### [Objective]
Write out all the material exactly. Leave nothing out.

### [Dataset section]
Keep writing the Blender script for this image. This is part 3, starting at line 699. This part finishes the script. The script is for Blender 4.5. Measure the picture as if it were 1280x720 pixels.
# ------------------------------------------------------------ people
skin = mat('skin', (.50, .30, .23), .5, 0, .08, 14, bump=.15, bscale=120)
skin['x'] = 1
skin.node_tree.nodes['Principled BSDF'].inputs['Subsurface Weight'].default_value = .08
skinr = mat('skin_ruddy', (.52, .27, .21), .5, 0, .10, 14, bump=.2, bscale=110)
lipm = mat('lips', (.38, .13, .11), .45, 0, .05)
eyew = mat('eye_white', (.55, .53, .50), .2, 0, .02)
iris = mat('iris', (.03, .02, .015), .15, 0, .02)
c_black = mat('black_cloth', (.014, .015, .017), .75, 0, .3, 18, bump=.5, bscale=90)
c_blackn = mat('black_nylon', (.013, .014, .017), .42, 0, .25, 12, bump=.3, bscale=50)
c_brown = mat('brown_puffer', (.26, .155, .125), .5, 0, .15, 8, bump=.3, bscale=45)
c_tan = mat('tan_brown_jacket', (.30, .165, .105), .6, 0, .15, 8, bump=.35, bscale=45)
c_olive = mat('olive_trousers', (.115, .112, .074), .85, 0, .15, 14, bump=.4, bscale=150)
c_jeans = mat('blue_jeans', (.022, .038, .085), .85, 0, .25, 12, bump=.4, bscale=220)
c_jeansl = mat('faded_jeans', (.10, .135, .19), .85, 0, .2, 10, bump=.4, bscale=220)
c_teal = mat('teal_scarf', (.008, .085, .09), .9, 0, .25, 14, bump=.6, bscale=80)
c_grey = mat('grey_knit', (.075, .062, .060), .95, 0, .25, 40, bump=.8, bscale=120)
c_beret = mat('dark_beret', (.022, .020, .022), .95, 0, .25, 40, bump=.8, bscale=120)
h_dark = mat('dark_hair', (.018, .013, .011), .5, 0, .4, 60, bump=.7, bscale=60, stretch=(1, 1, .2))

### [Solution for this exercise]
Keep writing the Blender script for this image. This is part 3, starting at line 699. This part finishes the script. The script is for Blender 4.5. Measure the picture as if it were 1280x720 pixels.
# ------------------------------------------------------------ people
skin = mat('skin', (.50, .30, .23), .5, 0, .08, 14, bump=.15, bscale=120)
skin['x'] = 1
skin.node_tree.nodes['Principled BSDF'].inputs['Subsurface Weight'].default_value = .08
skinr = mat('skin_ruddy', (.52, .27, .21), .5, 0, .10, 14, bump=.2, bscale=110)
lipm = mat('lips', (.38, .13, .11), .45, 0, .05)
eyew = mat('eye_white', (.55, .53, .50), .2, 0, .02)
iris = mat('iris', (.03, .02, .015), .15, 0, .02)
c_black = mat('black_cloth', (.014, .015, .017), .75, 0, .3, 18, bump=.5, bscale=90)
c_blackn = mat('black_nylon', (.013, .014, .017), .42, 0, .25, 12, bump=.3, bscale=50)
c_brown = mat('brown_puffer', (.26, .155, .125), .5, 0, .15, 8, bump=.3, bscale=45)
c_tan = mat('tan_brown_jacket', (.30, .165, .105), .6, 0, .15, 8, bump=.35, bscale=45)
c_olive = mat('olive_trousers', (.115, .112, .074), .85, 0, .15, 14, bump=.4, bscale=150)
c_jeans = mat('blue_jeans', (.022, .038, .085), .85, 0, .25, 12, bump=.4, bscale=220)
c_jeansl = mat('faded_jeans', (.10, .135, .19), .85, 0, .2, 10, bump=.4, bscale=220)
c_teal = mat('teal_scarf', (.008, .085, .09), .9, 0, .25, 14, bump=.6, bscale=80)
c_grey = mat('grey_knit', (.075, .062, .060), .95, 0, .25, 40, bump=.8, bscale=120)
c_beret = mat('dark_beret', (.022, .020, .022), .95, 0, .25, 40, bump=.8, bscale=120)
h_dark = mat('dark_hair', (.018, .013, .011), .5, 0, .4, 60, bump=.7, bscale=60, stretch=(1, 1, .2))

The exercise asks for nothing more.